I decided against staying overnight somewhere between Porto and Lisbon ...kind of think this was a mistake as now it's going to be a very long day. But the hotels are booked and paid for so, this is what I have to work with. as we are traveling as a group of 18 so a big bus and that means a slower pace than a small car.

I wanted to add a stop at either Alcobaca or Bahtala monastery and / or Obidos. By looking at the Google maps, I think that it's not feasible. At best, we can do one stop somewhere between Coimbra and Lisbon to stretch our legs and see another part of Portugal. I hear mixed things about Obidos since it's small and very crowded, but we probably should get there late in the afternoon, so maybe not too bad.

8:00h Depart Porto
Transfer to Coimbra (1h 45 min to 2hrs)
10:00 -12.30h Coimbra (University, Library,)
12.30-14.00h LUNCH at Arcada (tapas)
Transfer to Obidos (1h 45 min to 2hrs)
16.00-17:00 Obidos short walking tour
transfer to Lisbon (1h15min to 1.5 hours)
18.00 / 18.30h hotel check-in

This is a really packed day _. Did I get my calculations right? Would you opt for more time in Coimbra and skipping Obidos altogether? Or does this schedule sound fine?

Thank you for the advice!
Anna

Posted by
1826 posts

Even stopping just in Coimbrã is going to be a long day. The driving times always (for me, anyway) end up being longer than I estimated. I would suggest just stopping in Coimbrã.

Posted by
15794 posts

I thought Obidos was way too touristy and crowded for what you see there. I didn't see anything in the tourist shops (that's all there was) that I didn't see in other places. Coimbra is a pretty town and the old university is beautiful. The "main drag" has some nice shops and several places for good pastries and drinks. I loved both Batalha and Alcobaca (I love Gothic architecture). They are different, Alcobaca is austere Gothic, Batalha is very ornate Gothic. There were a couple of nice souvenir shops and a good bakery near the entrance to Batalha.

Posted by
82 posts

I also suggest you skip Obidos. Not worth spending an hour there seeing a bunch of tourist shops and crowds. You could just do a drive by, as part of your day journey, to see the walled city from a distance. That view is pretty impressive.
We spent two nights in Coimbra and enjoyed it very much. Pleasant city and very beautiful University. You might be able to stop in Alcobaca or Bahtala for 90 minutes. Pick whichever is most convenient stop along your route to Lisbon. Most likely easier bus parking in either of those than in Obidos.

Posted by
145 posts

thank you Chani and KFog!
I have pretty much decided that with all the restorations, more cobbled hills, and crowds it's better to skip Obidos and instead head to.....Monastery. The problem is that I've been watching everything available on both Batalha and Alcobaca on YouTube...and .. I should not have! They seriously both look so amazing and so different. The over the top amazingly beautiful Batalha. For Alcobaca I might be a bit strange, but on par with the tombs of Pedro and Ines, I am super into seeing the kitchen with its ingenious water supply system.

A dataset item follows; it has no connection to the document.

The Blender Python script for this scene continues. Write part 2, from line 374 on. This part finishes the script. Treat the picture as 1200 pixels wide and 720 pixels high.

So what i am trying to say... is that now I cannot seem to give up on either of these... :))

Posted by
1194 posts

Hi from Wisconsin,
Getting to either monastery can be slow driving. As much as I hate to recommend using the big roads, where you might as well be in the US, getting to these two and away from them can be a task involving much time.

Obidos, stayed there four or five days. We used it as a base. In March when we visited the tourist numbers were very light. But with really only one street through the long walled city, it could easily become crowded. One hour to walk that street. Guess you will be jogging and not stopping to walk the city wall or enter shops.

wayne iNWI

Posted by
15794 posts

Batalha is the more impressively ornate, so it's probably better for your group (plus the shops and cafes are a lot nicer than in Alcobaca. Your problem is my most frequent one - too many wonderful places, too little time.